When Stones speaks, the audience listens, despite the fact that once you get beyond Carl Lewis and Jackie Joyner-Kersee, there are very few marquee athletes in the field events. And as the U.S. Olympic track and field trials reach their conclusion this weekend, Stones will be front and center on NBC today and Sunday.
He made his television debut on CBS 19 years ago with zero experience, sometimes actually analyzing the same meet in which he was competing. He made his Olympic debut in 1984 in Los Angeles, then covered the Seoul and Barcelona Olympics in 1988 and 1992.
By his own admission, Stones was a TV natural. (He does not suffer from false modesty.) He had been a communications major at Long Beach State and later became a motivational speaker, which probably helped him on television. “If you speak with authority, no one questions you,” he says. “If you mispronounce a name, but do it three times, it will be accepted.
“All the training in the world cannot prepare you for the first time when the (TV) light goes on. You must have a good relationship with the camera. You can’t seem fearful.”
An endless stream of failed football analysts, all the way back to Joe Greene, would agree. Stones is confident to the point of being cocky, but the cockiness does not project on television, blurred by Stones’ depth and articulation.
Stones describes his formula as a mix of personal and anecdotal knowledge about the athletes. “But you also have to have an eye for the events, notice little things,” he says. That was evident earlier this week when he remarked on an unnoticed faulty step by a competitor. Replays proved him correct.
Stones is so proficient on television that ESPN throws him the live microphone on about a 5-second notice. NBC will do the same thing this weekend and also during the Olympic telecasts, when field events often will become at least small segments in prime-time coverage. Stones’ quick, decisive style should be especially useful then.
NBC wants track and field host Tom Hammond to interact with Stones during Olympic telecasts, but that can be risky. The question that many in the home audience supposedly are dying to ask can come across as too elementary for the informed viewer.
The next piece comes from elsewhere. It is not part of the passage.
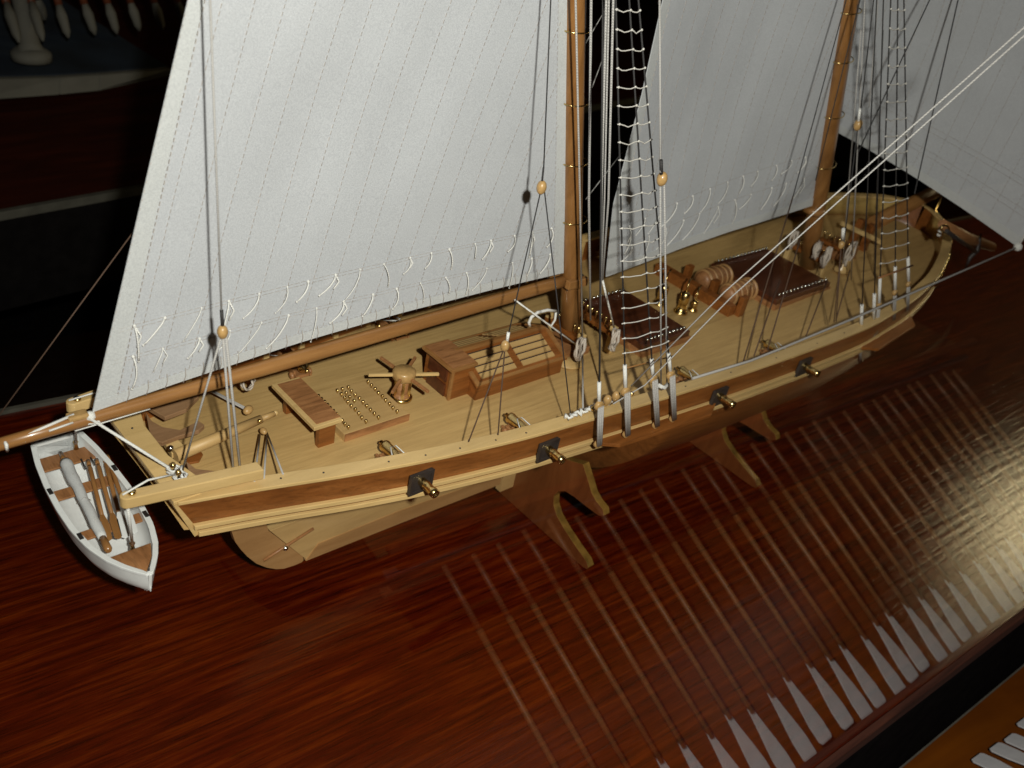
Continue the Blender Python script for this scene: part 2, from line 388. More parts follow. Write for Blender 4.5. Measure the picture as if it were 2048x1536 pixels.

If someone in the audience doesn’t comprehend who Joyner-Kersee is by now, is it too late to explain?
“I make certain assumptions (on background) about the ESPN audience,” he said of the cable television audience that watched the trials Friday.
NBC will wrap up the track and field trials today and Sunday from 11-3 p.m. (with diving trials mixed in), and Stones says he will adjust his commentary a little in expectation of speaking to a larger, but less informed, network audience.
He envisions this weekend’s trials wrapup as packing more drama than most Olympics events. “The competition is so strong, and if you qualify (three in each event), you are a winner,” he says. “You will be able to tell your grandchildren you were an Olympian.”
That analysis is an example of Stones’ ability to capture the big picture, which he splices with historical references to past field event stars.